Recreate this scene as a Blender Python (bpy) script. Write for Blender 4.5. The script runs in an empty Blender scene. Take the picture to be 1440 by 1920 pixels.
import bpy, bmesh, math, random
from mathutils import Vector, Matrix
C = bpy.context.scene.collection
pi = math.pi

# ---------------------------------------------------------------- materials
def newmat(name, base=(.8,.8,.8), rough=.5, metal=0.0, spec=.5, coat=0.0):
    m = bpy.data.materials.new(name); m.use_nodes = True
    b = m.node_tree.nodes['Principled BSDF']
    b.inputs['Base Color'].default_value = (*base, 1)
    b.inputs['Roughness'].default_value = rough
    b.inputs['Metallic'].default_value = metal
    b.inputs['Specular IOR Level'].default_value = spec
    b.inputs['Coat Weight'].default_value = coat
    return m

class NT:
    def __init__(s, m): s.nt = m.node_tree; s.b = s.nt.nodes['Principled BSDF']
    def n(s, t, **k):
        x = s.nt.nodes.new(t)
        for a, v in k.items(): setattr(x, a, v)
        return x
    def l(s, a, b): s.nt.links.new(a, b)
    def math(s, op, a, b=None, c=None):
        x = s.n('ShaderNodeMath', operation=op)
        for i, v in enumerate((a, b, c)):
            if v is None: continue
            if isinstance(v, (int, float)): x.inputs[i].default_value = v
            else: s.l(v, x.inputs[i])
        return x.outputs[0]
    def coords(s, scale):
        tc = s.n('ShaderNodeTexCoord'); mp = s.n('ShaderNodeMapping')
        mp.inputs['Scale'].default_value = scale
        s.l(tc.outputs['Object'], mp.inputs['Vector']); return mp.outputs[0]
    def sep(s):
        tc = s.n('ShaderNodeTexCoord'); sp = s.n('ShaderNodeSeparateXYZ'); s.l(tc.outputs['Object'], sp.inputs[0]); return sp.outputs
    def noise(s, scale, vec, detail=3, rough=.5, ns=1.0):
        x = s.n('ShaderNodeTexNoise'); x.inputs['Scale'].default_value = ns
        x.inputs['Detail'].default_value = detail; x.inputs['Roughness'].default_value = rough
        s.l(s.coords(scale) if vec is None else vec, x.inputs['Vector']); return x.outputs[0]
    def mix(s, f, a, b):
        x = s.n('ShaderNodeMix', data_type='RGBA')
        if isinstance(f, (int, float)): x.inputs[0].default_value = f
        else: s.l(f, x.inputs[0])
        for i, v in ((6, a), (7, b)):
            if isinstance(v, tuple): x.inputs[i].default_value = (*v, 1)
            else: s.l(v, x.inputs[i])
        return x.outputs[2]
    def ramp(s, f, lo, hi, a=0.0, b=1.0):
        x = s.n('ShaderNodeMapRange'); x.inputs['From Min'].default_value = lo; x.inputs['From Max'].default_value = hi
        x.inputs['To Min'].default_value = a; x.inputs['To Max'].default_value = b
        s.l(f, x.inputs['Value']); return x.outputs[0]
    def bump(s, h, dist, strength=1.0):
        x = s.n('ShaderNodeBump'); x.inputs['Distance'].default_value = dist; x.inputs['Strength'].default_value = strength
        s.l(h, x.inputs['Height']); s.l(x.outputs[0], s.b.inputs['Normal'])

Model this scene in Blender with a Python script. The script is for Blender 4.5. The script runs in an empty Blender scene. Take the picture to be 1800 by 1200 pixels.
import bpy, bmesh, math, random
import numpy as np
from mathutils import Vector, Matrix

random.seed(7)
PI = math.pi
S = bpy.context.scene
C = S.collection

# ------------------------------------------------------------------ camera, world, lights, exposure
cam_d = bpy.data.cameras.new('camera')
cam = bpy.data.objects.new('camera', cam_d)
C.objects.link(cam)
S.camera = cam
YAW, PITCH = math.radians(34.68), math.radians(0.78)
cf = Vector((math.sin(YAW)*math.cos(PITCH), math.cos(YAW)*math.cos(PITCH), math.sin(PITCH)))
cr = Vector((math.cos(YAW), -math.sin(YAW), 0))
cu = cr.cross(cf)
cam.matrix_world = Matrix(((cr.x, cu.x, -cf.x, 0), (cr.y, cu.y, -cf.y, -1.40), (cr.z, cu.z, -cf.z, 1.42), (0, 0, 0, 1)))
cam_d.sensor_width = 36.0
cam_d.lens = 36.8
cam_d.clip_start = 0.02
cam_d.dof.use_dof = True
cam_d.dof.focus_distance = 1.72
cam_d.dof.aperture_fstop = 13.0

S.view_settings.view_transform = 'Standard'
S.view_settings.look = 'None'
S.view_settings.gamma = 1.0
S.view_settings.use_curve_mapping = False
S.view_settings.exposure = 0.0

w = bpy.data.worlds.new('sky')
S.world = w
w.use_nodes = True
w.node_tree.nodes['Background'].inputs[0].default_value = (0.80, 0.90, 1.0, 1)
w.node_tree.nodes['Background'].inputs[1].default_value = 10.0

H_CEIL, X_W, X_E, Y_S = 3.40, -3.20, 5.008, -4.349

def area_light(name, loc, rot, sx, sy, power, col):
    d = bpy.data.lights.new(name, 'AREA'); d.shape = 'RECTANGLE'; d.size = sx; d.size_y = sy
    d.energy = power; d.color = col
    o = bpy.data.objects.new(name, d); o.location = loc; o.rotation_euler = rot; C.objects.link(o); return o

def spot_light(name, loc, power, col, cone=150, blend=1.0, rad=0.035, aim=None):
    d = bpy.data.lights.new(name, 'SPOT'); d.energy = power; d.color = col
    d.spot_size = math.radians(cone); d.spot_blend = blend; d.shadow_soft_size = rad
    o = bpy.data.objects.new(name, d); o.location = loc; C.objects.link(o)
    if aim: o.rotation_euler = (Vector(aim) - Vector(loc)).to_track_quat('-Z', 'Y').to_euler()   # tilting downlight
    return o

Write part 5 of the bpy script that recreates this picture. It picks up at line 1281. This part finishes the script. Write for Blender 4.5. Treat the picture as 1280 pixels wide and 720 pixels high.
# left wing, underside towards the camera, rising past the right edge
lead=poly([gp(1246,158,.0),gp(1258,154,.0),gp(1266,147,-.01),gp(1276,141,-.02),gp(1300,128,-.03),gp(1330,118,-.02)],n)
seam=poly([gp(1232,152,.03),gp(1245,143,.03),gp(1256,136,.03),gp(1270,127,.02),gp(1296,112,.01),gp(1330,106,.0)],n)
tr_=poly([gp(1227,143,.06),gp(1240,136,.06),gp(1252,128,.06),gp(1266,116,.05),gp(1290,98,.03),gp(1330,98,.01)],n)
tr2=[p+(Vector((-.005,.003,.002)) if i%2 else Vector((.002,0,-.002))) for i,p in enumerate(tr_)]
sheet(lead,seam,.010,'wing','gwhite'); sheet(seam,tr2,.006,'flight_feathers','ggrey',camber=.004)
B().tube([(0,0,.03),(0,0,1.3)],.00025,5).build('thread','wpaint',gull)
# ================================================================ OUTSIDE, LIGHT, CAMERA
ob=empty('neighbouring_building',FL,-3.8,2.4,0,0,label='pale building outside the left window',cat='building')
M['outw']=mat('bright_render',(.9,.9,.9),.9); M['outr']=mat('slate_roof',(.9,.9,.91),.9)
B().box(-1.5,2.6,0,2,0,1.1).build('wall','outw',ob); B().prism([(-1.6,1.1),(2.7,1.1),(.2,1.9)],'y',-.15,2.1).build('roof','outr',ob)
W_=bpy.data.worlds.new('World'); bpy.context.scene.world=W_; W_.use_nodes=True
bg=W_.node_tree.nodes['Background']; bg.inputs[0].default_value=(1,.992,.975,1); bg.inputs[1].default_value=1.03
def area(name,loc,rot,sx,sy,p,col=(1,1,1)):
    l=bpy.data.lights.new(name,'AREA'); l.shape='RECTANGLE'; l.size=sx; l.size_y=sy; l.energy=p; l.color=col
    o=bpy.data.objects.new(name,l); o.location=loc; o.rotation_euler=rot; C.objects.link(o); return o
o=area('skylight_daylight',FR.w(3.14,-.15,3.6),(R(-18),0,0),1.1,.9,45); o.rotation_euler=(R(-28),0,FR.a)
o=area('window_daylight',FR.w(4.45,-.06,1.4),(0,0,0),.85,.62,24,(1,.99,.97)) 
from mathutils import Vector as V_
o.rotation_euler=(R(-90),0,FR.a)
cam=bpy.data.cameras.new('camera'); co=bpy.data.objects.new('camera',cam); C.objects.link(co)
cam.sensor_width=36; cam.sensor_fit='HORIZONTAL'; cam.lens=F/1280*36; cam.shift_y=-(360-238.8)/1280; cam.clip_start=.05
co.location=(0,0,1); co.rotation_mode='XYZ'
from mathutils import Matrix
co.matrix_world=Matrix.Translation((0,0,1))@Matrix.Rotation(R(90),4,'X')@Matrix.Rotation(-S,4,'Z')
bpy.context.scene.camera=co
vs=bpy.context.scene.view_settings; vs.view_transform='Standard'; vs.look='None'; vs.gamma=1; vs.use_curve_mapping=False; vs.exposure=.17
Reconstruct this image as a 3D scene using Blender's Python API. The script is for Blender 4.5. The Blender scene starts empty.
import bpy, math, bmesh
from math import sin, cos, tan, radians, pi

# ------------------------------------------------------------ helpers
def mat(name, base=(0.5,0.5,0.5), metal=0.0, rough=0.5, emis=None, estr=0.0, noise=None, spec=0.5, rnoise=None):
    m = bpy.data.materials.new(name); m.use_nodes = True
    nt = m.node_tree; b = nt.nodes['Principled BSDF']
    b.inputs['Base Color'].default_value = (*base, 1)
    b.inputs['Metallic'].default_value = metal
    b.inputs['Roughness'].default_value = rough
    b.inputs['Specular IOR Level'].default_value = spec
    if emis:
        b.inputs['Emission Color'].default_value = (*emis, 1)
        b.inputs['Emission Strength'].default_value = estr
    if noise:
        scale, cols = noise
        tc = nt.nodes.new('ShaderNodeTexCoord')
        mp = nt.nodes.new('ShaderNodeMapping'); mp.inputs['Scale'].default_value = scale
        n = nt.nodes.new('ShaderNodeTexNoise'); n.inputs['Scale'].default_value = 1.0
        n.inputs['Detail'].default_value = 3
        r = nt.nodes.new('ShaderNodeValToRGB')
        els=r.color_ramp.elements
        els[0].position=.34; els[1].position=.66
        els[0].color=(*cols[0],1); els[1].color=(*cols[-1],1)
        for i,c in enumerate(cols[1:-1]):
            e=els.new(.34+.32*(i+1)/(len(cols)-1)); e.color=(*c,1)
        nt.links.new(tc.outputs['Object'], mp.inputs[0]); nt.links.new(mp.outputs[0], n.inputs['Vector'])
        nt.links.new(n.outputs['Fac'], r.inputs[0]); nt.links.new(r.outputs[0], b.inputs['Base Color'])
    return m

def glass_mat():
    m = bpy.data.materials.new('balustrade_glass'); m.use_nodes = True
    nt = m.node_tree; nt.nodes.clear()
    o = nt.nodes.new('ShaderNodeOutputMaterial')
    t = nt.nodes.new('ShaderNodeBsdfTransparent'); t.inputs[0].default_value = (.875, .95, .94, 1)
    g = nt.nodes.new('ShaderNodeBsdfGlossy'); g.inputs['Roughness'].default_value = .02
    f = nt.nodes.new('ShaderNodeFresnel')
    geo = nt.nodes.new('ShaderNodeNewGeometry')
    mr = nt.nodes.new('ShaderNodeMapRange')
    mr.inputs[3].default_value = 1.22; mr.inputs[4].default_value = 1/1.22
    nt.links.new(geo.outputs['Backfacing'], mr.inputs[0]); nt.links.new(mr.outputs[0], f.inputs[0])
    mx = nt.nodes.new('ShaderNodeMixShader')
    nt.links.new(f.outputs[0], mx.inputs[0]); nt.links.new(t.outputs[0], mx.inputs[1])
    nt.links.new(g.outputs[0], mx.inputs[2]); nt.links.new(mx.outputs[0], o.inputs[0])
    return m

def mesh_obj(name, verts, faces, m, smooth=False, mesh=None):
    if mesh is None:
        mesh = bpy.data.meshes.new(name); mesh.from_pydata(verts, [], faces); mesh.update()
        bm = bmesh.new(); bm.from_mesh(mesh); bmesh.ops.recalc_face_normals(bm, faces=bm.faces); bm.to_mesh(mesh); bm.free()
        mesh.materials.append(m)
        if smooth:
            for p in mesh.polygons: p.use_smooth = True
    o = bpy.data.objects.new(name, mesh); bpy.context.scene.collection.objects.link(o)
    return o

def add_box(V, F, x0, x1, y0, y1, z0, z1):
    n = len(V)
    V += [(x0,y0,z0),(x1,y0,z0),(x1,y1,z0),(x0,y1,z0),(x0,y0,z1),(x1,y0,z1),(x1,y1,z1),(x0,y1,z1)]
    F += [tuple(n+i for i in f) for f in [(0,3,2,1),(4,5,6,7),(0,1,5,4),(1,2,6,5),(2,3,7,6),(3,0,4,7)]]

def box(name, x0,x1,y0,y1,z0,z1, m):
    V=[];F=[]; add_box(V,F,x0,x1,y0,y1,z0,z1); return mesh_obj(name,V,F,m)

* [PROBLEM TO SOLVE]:
Copy out exactly the lines from the one with "Reconstruct this image" through the one with "from math import sin, cos, tan, radians, pi", counting both ends, and no other lines.

* [FINAL ANSWER]:
Reconstruct this image as a 3D scene using Blender's Python API. The script is for Blender 4.5. The Blender scene starts empty.
import bpy, math, bmesh
from math import sin, cos, tan, radians, pi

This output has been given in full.